Will U.S. GDP Do Better This Quarter?

It certainly wasn't bad enough to raise deflation fears again. But the U.S. Commerce Department's first read of fourth-quarter 2004 GDP, released on Jan. 28, is enough to give manufacturing executives pause for thought. At a seasonally adjusted annual rate of 3.1%, the figure for the October-through December quarter was below both economists' expectations and the long-term average growth rate of the U.S. economy. It was also well below the 4% annual rate recorded in 2004's third quarter.

"The economy experienced unbalanced growth in the final quarter of 2004," says David Huether, chief economist at the National Association of Manufacturers, Washington, D.C. "But the domestic economy continued on a robust path as consumer spending rose a strong 4.6% and business investment surged 10.3% -- the third consecutive quarter of double-digit growth," he added.

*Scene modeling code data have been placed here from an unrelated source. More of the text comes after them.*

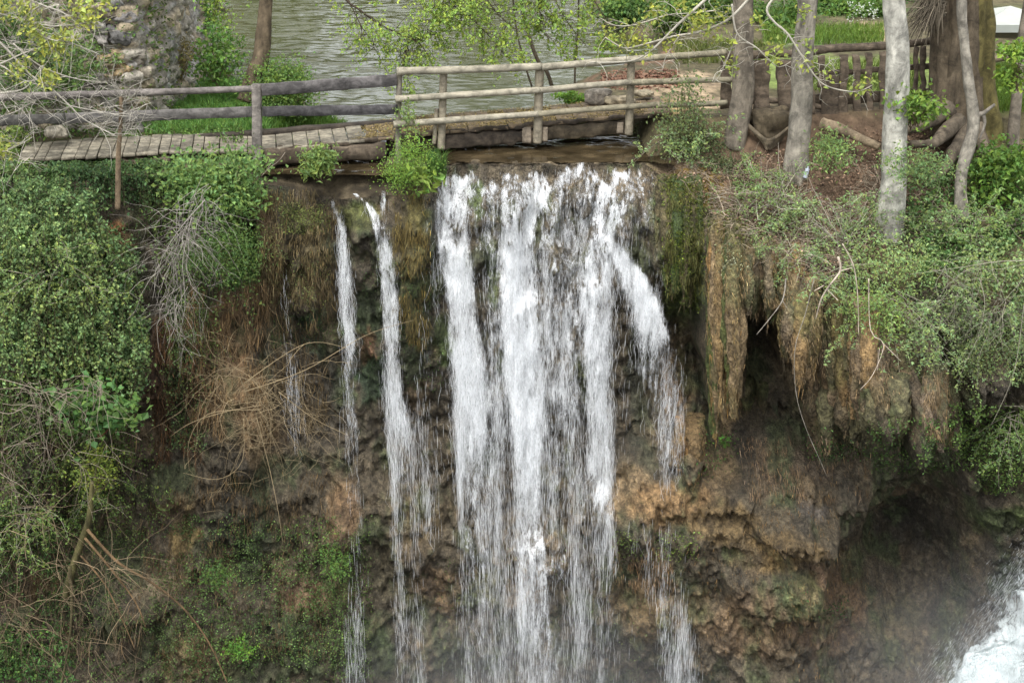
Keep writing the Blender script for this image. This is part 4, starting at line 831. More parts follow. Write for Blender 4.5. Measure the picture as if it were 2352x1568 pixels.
# ---------------------------------------------------------------- trees
def tree(label, pts, r0, r1, c, cat='tree', top=7.5, crown=1600, cr=(1.6, 1.3, 1.2), cc=(.12, .22, .05), rough=.07, seed=0, sides=18, limbs=5, fl=.0, lean=(0, 0), name='tree', nz=4, burrs=()):
    Lw = uvline(pts); tp = Lw[0]; d = unit(Lw[0] - Lw[1]); ext = []
    z = tp[2]; k = 0
    while z < top:
        k += 1; q = tp + np.array([lean[0]*k*.6, lean[1]*k*.6, 1.1*k]) + np.array([d[0]*.5*k, 0, 0]); ext.append(q); z = q[2]
    path = np.array(ext[::-1] + list(Lw))[::-1]       # from the foot up
    root = thing(name, path[0], label, cat)
    frac = (path[-1][2] - tp[2])/max(path[-1][2] - path[0][2], .1)
    rt = r1 - (r0 - r1)*.25
    mb = MB(); log(mb, path, r0, max(rt*.6, r0*.3), c, sides + 6, 90, rough*1.25, seed, nz=nz + 1, fl=fl + .22)
    for (bu, bv, by, br) in burrs: blob(mb, P(bu, bv, by), (br, br*.7, br*1.2), np.array(c)*.8, seed + 3, 8)
    mb.build('trunk', M_bark, root)
    top_p = path[-1]
    ml = MB(); ends = []
    for i in range(limbs):
        a = i*2.4 + seed; h = path[-1] - [0, 0, (.2 + .35*i)]
        e = top_p + [math.cos(a)*cr[0]*.8, math.sin(a)*cr[1]*.8, rng.uniform(.1, 1.2)]
        log(ml, [h, (h + e)/2 + [0, 0, .15], e], r0*.35, .015, c, 7, 12, .05, seed+i); ends.append(e)
    if limbs: ml.build('limb', M_bark, root)
    if crown:
        ends = np.array(ends); cl = np.concatenate([ends, ends + rng.normal(0, .5, ends.shape), top_p + rng.normal(0, 1, (10, 3))*[cr[0]*.6, cr[1]*.6, cr[2]*.5] + [0, 0, .7]])
        ci = rng.integers(0, len(cl), crown); p = cl[ci] + rng.normal(0, .42, (crown, 3)); p[:, 2] = np.maximum(p[:, 2], top_p[2] - .9)
        mc = MB(); leaves(mc, p, .12, vary(cc, crown, .25, .3)); mc.build('crown', M_leaf, root, smooth=False)
    return root
GY = (.30, .275, .22); GYD = (.2, .17, .13)
tree('leaning brown grey trunk nearest the end of the log railing', [(1707, 0, .25), (1706, 110, .22), (1708, 200, .15), (1695, 285, .05), (1682, 345, -.05)], .175, .2, GYD, seed=1)
tree('straight grey trunk standing in front of the paling fence', [(1855, 0, -.4), (1850, 60, -.4), (1843, 150, -.42), (1843, 240, -.45), (1832, 330, -.5), (1828, 400, -.55), (1826, 430, -.56)], .19, .17, (.26, .235, .19), seed=2)
tree('palest smooth grey trunk rising in front of the old tree', [(2052, 0, -1.2), (2060, 80, -1.2), (2062, 200, -1.2), (2056, 300, -1.25), (2052, 420, -1.3), (2046, 500, -1.35), (2042, 560, -1.38)], .205, .2, (.40, .385, .33), seed=3, rough=.05)
tree('thin crooked grey tree with a broken side stub', [(2208, 0, -.9), (2216, 100, -.9), (2222, 180, -.95), (2234, 250, -1.0), (2232, 310, -1.05), (2208, 400, -1.15), (2206, 505, -1.3)], .1, .085, (.27, .245, .2), seed=5, rough=.14, sides=12, cr=(1.1, .9, .9), crown=900)
tree('thin grey brown tree near the right edge', [(2345, 120, .2), (2335, 220, .1), (2328, 300, 0), (2325, 370, -.1)], .09, .08, GYD, seed=6, cr=(1.1, .9, .9), crown=900)
tree('dark leaning trunk on the left bank beside the river', [(612, 0, 1.9), (606, 70, 1.85), (600, 130, 1.8), (585, 175, 1.7), (568, 235, 1.55)], .13, .115, (.125, .095, .06), seed=7, rough=.08, fl=.3, crown=1500)
# thin bankside saplings in the middle
sp_pts = [[(1195, -60, 1.9), (1198, 10, 1.9), (1214, 80, 1.8), (1236, 140, 1.7), (1256, 165, 1.65), (1268, 200, 1.6)], [(1330, -60, 2.2), (1328, 60, 2.2), (1322, 130, 2.1), (1320, 200, 2.0)], [(1175, -40, 1.9), (1185, 60, 1.9), (1203, 140, 1.8), (1222, 200, 1.7)]]
for pts_, r_, lb in zip(sp_pts, (.038, .02, .018), ('curved dark sapling stem behind the middle railing post', 'thin upright dark sapling right of the middle railing post', 'thinnest sapling just left of the curved dark one')):
    Lw = uvline(pts_)[::-1]; root = thing('sapling', Lw[0], lb, 'sapling'); mb = MB(); log(mb, Lw, r_, r_*.7, (.07, .055, .035), 7, 26, .06, 3); mb.build('trunk', M_bark, root)
    mb = MB(); c0 = Lw[-1]; n = 260; leaves(mb, c0 + rng.normal(0, .5, (n, 3))*[1, 1, .5] + [0, 0, .5], .08, vary((.17, .3, .05), n)); mb.build('crown', M_leaf, root, smooth=False)
# the old dark tree: fused stems, buttress roots, shaggy dead shoots
bs = P(2215, 330, .4); root = thing('tree', bs, 'huge old dark fluted tree with sprawling roots behind the crooked one', 'tree')
mb = MB()
for k, (a, b_, r_) in enumerate(((2170, 2168, .2), (2192, 2200, .23), (2225, 2228, .24), (2243, 2262, .19), (2210, 2215, .26))):
    log(mb, uvline([(b_ + 10*(k-2), 350, .35), (b_, 260, .45), ((a+b_)/2, 120, .5), (a, 0, .5), (a + 4*(k-2), -180, .5), (a + 20*(k-2), -520, .6)]), r_*1.25, r_*.75, (.115, .09, .06) if k != 3 else (.13, .11, .04), 40, 60, .3, 20+k, nz=7, nzz=.07)
mb.build('trunk', M_bark, root)
for k, pr in enumerate(([(2180, 250, .2), (2120, 285, -.1), (2075, 300, -.3), (2030, 330, -.5)], [(2200, 280, .1), (2160, 315, -.3), (2140, 330, -.5), (2090, 330, -.6)], [(2225, 300, 0), (2190, 350, -.5), (2170, 390, -.8), (2130, 420, -1.0)], [(2240, 290, 0), (2262, 350, -.4), (2275, 400, -.6)], [(2150, 240, .3), (2110, 262, .2), (2060, 268, .1)])):
    mb = MB(); log(mb, uvline(pr), .17 - .01*k, .05, (.13, .105, .075), 10, 24, .15, 40+k); mb.build('root', M_bark, root)
mb = MB(); n = 170; s0 = P(rng.uniform(2150, 2175, n), rng.uniform(-60, 40, n), .3); e0 = P(rng.uniform(2080, 2155, n), rng.uniform(20, 95, n), .1) + rng.normal(0, .08, (n, 3))
t = np.linspace(0, 1, 7)[None, :, None]; md = (s0 + e0)/2 + [-.1, -.12, .12]; tubes(mb, s0[:, None]*(1-t)**2 + 2*md[:, None]*t*(1-t) + e0[:, None]*t*t, np.linspace(.011, .004, 7)[None], vary((.15, .125, .09), n, .35, 0), 4); mb.build('shoots', M_twig, root)
tp = P(2210, -520, .6); mb = MB(); n = 2600; cl = tp + rng.normal(0, 1, (16, 3))*[1.3, 1.1, .6]; leaves(mb, cl[rng.integers(0, 16, n)] + rng.normal(0, .4, (n, 3)), .12, vary((.08, .16, .04), n)); mb.build('crown', M_leaf, root, smooth=False)
# the broken stub on the crooked tree
rt = [o for o in col.objects if o.get('label', '').startswith('thin crooked')][0]
mb = MB(); log(mb, uvline([(2232, 262, -1.0), (2255, 262, -1.05), (2272, 250, -1.1), (2285, 240, -1.1)]), .05, .022, (.27, .24, .2), 8, 14, .15, 3)
log(mb, uvline([(2258, 262, -1.05), (2262, 285, -1.1), (2250, 320, -1.15)]), .03, .012, (.27, .24, .2), 7, 10, .12, 5); mb.build('stub', M_bark, rt)

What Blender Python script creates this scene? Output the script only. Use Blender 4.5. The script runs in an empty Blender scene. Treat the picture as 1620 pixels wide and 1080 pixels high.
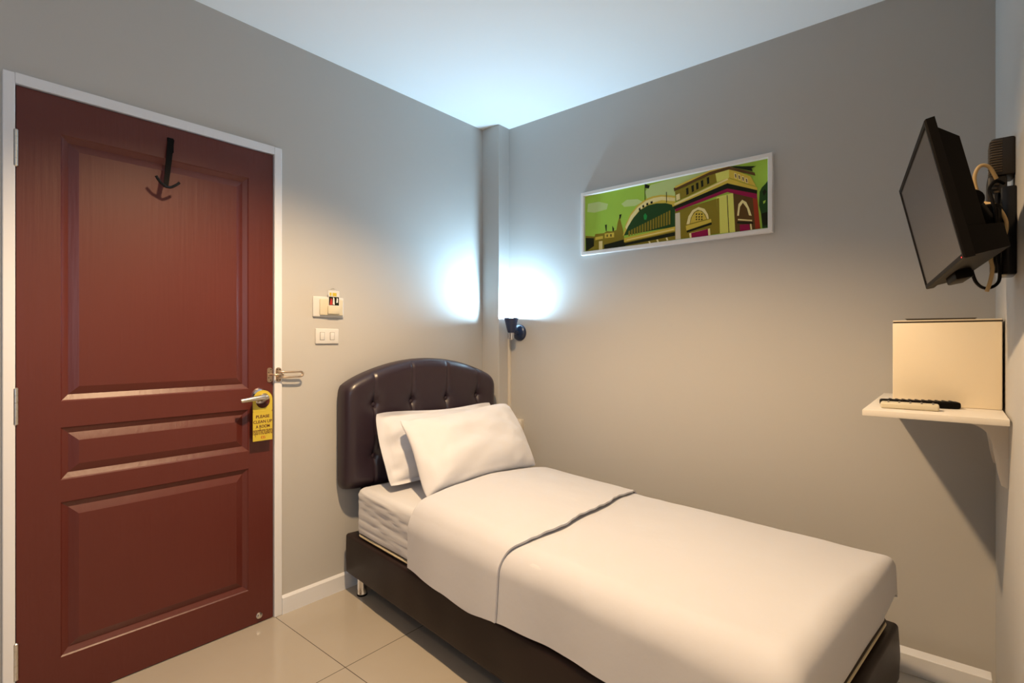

Huether characterizes the estimated 3.9% decline in U.S. exports during the fourth quarter -- sharp contrast to a 6% increase during the third quarter -- as "clearly disappointing." But he emphasizes the actual trade figures for December aren't yet in. "If we see a rebound [from November's unexpected drop in exports] in December, there will likely be a significant upward adjust in both exports and GDP. " The Commerce Department is scheduled to release its second read of fourth-quarter 2004 GDP on Feb. 25.